Sallie L. Krawcheck started her career with a journalism degree hoping to write about the financial world. She didn’t know she’d rise to the top of that world instead.

After graduating summa cum laude from the University of North Carolina at Chapel Hill in 1987, she got a job on Wall Street at Sanford C. Bernstein & Co. as an equity analyst, hoping that experience would shape a budding reporting career. But she never made it back to journalism. Instead she moved up the ranks—to the position of research director, then chairwoman and CEO of the sell-side research firm.

She would later go on to Citigroup and then Bank of America, where she was the chief of Merrill Lynch Wealth Management.

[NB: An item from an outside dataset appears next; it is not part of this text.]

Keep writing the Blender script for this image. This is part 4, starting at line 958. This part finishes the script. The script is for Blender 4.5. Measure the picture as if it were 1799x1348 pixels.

She has throughout her career developed a reputation as someone who was right many more times than she was wrong. She has amassed an impressive number of honors, too, such as being named by Forbes as No. 7 on its list of the World’s 100 Most Powerful Women in 2005.

“I saw a real opportunity in doing financial research,” Krawcheck said in an interview with Financial Advisor about the turns her career has taken. “Finances look like a puzzle [you get to solve by] seeing patterns others do not see. Then you get to see if you’re right.”

Her journey to the top has also allowed her to promote women’s interests along the way.

Now, at the age of 53, she is an outspoken advocate for women advisors and investors and is considered a titan in the financial industry.

Krawcheck, now the CEO of Ellevest, a New York-based digital investment platform for women, will share some of her experiences and the lessons she has learned at the 2018 Invest In Women conference, sponsored by Financial Advisor and Private Wealth magazines, in Houston April 30 to May 2.